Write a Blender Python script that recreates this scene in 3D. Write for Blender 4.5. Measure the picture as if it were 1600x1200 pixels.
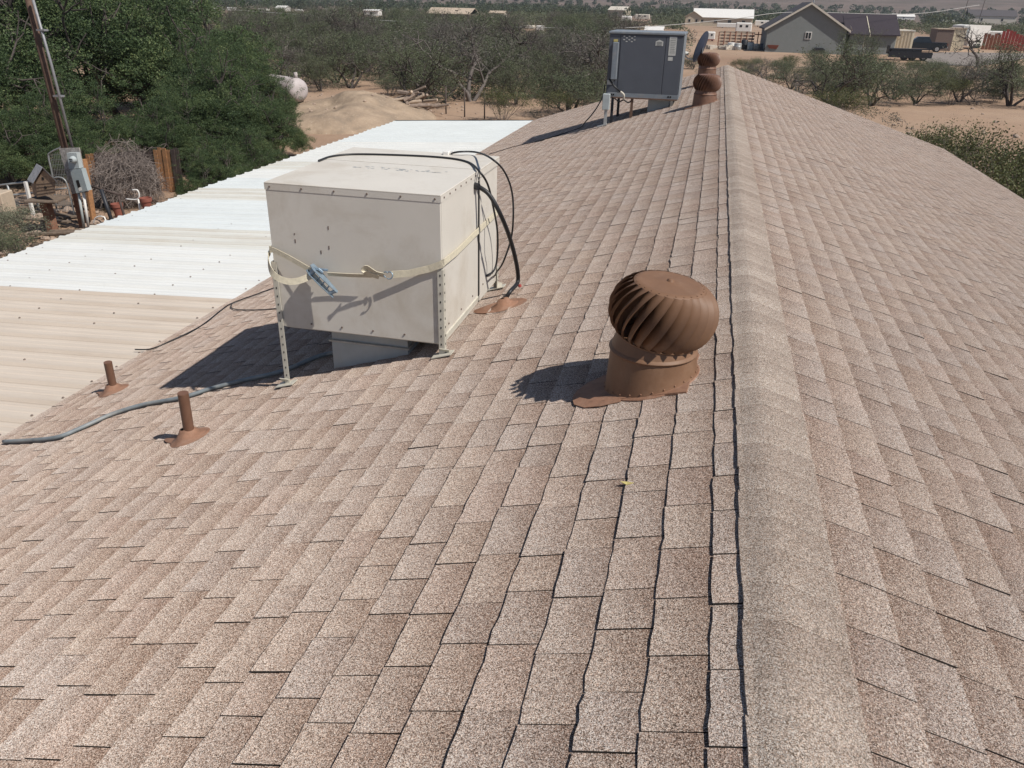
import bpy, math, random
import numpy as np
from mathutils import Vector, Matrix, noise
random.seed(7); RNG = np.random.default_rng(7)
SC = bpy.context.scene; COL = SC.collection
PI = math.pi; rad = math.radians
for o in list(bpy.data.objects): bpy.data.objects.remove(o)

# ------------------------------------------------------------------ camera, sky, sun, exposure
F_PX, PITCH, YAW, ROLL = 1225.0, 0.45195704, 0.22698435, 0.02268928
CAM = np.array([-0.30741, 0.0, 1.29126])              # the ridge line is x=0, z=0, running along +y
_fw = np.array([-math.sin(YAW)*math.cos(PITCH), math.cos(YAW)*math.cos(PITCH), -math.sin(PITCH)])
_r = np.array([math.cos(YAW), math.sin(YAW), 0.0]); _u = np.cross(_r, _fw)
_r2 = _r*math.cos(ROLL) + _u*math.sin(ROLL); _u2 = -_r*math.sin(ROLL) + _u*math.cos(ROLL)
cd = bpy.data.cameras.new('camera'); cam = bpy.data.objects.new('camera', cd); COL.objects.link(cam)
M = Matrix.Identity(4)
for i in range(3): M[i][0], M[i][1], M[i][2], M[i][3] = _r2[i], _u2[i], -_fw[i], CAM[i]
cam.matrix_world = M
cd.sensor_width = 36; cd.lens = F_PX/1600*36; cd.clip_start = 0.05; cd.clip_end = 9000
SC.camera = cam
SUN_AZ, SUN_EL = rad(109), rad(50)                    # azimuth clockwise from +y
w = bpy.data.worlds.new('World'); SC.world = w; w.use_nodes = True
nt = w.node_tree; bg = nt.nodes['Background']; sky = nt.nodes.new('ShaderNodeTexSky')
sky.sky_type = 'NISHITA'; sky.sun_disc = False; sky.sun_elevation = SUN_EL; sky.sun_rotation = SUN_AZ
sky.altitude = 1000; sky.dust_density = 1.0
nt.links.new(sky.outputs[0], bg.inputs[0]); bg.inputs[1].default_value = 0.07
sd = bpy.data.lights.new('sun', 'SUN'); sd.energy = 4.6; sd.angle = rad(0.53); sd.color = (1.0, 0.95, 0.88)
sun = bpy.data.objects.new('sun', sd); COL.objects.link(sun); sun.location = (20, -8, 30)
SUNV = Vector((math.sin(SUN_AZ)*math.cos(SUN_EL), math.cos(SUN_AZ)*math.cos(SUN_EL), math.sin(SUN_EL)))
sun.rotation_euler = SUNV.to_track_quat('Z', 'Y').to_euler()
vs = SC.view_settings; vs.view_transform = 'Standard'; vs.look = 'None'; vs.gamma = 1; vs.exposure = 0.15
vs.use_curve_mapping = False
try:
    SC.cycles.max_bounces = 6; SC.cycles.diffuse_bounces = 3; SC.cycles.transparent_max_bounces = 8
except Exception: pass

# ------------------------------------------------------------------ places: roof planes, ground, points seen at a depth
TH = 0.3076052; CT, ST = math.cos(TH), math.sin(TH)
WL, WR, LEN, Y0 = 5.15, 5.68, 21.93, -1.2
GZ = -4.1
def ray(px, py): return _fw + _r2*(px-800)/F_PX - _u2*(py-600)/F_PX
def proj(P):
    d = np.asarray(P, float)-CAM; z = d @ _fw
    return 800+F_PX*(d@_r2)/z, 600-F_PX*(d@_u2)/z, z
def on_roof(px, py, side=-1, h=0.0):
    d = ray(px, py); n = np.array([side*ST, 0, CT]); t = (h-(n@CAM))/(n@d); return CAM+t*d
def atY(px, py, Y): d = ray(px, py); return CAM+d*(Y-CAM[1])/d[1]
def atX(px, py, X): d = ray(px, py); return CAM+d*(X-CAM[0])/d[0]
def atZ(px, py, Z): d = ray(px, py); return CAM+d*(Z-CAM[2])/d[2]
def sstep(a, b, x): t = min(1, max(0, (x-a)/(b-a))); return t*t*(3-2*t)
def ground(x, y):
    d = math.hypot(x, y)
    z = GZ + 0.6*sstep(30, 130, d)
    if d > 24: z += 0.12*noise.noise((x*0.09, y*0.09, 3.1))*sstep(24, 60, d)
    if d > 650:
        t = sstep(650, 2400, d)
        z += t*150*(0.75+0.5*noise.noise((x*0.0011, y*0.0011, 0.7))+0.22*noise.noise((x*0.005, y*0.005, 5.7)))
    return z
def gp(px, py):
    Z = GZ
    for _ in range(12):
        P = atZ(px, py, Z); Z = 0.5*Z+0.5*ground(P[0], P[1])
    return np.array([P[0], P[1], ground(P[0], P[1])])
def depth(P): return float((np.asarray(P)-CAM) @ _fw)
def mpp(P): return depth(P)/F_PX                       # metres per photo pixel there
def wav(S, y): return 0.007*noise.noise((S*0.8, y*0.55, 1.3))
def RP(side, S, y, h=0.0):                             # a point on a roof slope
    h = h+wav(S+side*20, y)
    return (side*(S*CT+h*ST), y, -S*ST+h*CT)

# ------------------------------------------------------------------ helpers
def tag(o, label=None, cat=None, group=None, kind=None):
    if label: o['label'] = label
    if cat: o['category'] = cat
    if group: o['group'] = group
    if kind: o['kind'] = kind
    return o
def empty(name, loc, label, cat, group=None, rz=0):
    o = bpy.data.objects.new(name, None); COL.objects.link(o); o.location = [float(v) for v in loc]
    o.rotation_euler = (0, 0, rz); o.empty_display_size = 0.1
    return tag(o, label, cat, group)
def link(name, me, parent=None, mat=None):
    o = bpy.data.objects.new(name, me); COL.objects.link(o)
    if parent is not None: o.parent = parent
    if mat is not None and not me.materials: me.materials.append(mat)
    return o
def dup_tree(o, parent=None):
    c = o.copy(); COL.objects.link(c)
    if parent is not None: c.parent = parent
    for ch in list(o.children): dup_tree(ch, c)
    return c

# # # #

* _Brief_
Transcribe the material as is, with images omitted.

* _Finished task_
Write a Blender Python script that recreates this scene in 3D. Write for Blender 4.5. Measure the picture as if it were 1600x1200 pixels.
import bpy, math, random
import numpy as np
from mathutils import Vector, Matrix, noise
random.seed(7); RNG = np.random.default_rng(7)
SC = bpy.context.scene; COL = SC.collection
PI = math.pi; rad = math.radians
for o in list(bpy.data.objects): bpy.data.objects.remove(o)

# ------------------------------------------------------------------ camera, sky, sun, exposure
F_PX, PITCH, YAW, ROLL = 1225.0, 0.45195704, 0.22698435, 0.02268928
CAM = np.array([-0.30741, 0.0, 1.29126])              # the ridge line is x=0, z=0, running along +y
_fw = np.array([-math.sin(YAW)*math.cos(PITCH), math.cos(YAW)*math.cos(PITCH), -math.sin(PITCH)])
_r = np.array([math.cos(YAW), math.sin(YAW), 0.0]); _u = np.cross(_r, _fw)
_r2 = _r*math.cos(ROLL) + _u*math.sin(ROLL); _u2 = -_r*math.sin(ROLL) + _u*math.cos(ROLL)
cd = bpy.data.cameras.new('camera'); cam = bpy.data.objects.new('camera', cd); COL.objects.link(cam)
M = Matrix.Identity(4)
for i in range(3): M[i][0], M[i][1], M[i][2], M[i][3] = _r2[i], _u2[i], -_fw[i], CAM[i]
cam.matrix_world = M
cd.sensor_width = 36; cd.lens = F_PX/1600*36; cd.clip_start = 0.05; cd.clip_end = 9000
SC.camera = cam
SUN_AZ, SUN_EL = rad(109), rad(50)                    # azimuth clockwise from +y
w = bpy.data.worlds.new('World'); SC.world = w; w.use_nodes = True
nt = w.node_tree; bg = nt.nodes['Background']; sky = nt.nodes.new('ShaderNodeTexSky')
sky.sky_type = 'NISHITA'; sky.sun_disc = False; sky.sun_elevation = SUN_EL; sky.sun_rotation = SUN_AZ
sky.altitude = 1000; sky.dust_density = 1.0
nt.links.new(sky.outputs[0], bg.inputs[0]); bg.inputs[1].default_value = 0.07
sd = bpy.data.lights.new('sun', 'SUN'); sd.energy = 4.6; sd.angle = rad(0.53); sd.color = (1.0, 0.95, 0.88)
sun = bpy.data.objects.new('sun', sd); COL.objects.link(sun); sun.location = (20, -8, 30)
SUNV = Vector((math.sin(SUN_AZ)*math.cos(SUN_EL), math.cos(SUN_AZ)*math.cos(SUN_EL), math.sin(SUN_EL)))
sun.rotation_euler = SUNV.to_track_quat('Z', 'Y').to_euler()
vs = SC.view_settings; vs.view_transform = 'Standard'; vs.look = 'None'; vs.gamma = 1; vs.exposure = 0.15
vs.use_curve_mapping = False
try:
    SC.cycles.max_bounces = 6; SC.cycles.diffuse_bounces = 3; SC.cycles.transparent_max_bounces = 8
except Exception: pass

# ------------------------------------------------------------------ places: roof planes, ground, points seen at a depth
TH = 0.3076052; CT, ST = math.cos(TH), math.sin(TH)
WL, WR, LEN, Y0 = 5.15, 5.68, 21.93, -1.2
GZ = -4.1
def ray(px, py): return _fw + _r2*(px-800)/F_PX - _u2*(py-600)/F_PX
def proj(P):
    d = np.asarray(P, float)-CAM; z = d @ _fw
    return 800+F_PX*(d@_r2)/z, 600-F_PX*(d@_u2)/z, z
def on_roof(px, py, side=-1, h=0.0):
    d = ray(px, py); n = np.array([side*ST, 0, CT]); t = (h-(n@CAM))/(n@d); return CAM+t*d
def atY(px, py, Y): d = ray(px, py); return CAM+d*(Y-CAM[1])/d[1]
def atX(px, py, X): d = ray(px, py); return CAM+d*(X-CAM[0])/d[0]
def atZ(px, py, Z): d = ray(px, py); return CAM+d*(Z-CAM[2])/d[2]
def sstep(a, b, x): t = min(1, max(0, (x-a)/(b-a))); return t*t*(3-2*t)
def ground(x, y):
    d = math.hypot(x, y)
    z = GZ + 0.6*sstep(30, 130, d)
    if d > 24: z += 0.12*noise.noise((x*0.09, y*0.09, 3.1))*sstep(24, 60, d)
    if d > 650:
        t = sstep(650, 2400, d)
        z += t*150*(0.75+0.5*noise.noise((x*0.0011, y*0.0011, 0.7))+0.22*noise.noise((x*0.005, y*0.005, 5.7)))
    return z
def gp(px, py):
    Z = GZ
    for _ in range(12):
        P = atZ(px, py, Z); Z = 0.5*Z+0.5*ground(P[0], P[1])
    return np.array([P[0], P[1], ground(P[0], P[1])])
def depth(P): return float((np.asarray(P)-CAM) @ _fw)
def mpp(P): return depth(P)/F_PX                       # metres per photo pixel there
def wav(S, y): return 0.007*noise.noise((S*0.8, y*0.55, 1.3))
def RP(side, S, y, h=0.0):                             # a point on a roof slope
    h = h+wav(S+side*20, y)
    return (side*(S*CT+h*ST), y, -S*ST+h*CT)

# ------------------------------------------------------------------ helpers
def tag(o, label=None, cat=None, group=None, kind=None):
    if label: o['label'] = label
    if cat: o['category'] = cat
    if group: o['group'] = group
    if kind: o['kind'] = kind
    return o
def empty(name, loc, label, cat, group=None, rz=0):
    o = bpy.data.objects.new(name, None); COL.objects.link(o); o.location = [float(v) for v in loc]
    o.rotation_euler = (0, 0, rz); o.empty_display_size = 0.1
    return tag(o, label, cat, group)
def link(name, me, parent=None, mat=None):
    o = bpy.data.objects.new(name, me); COL.objects.link(o)
    if parent is not None: o.parent = parent
    if mat is not None and not me.materials: me.materials.append(mat)
    return o
def dup_tree(o, parent=None):
    c = o.copy(); COL.objects.link(c)
    if parent is not None: c.parent = parent
    for ch in list(o.children): dup_tree(ch, c)
    return c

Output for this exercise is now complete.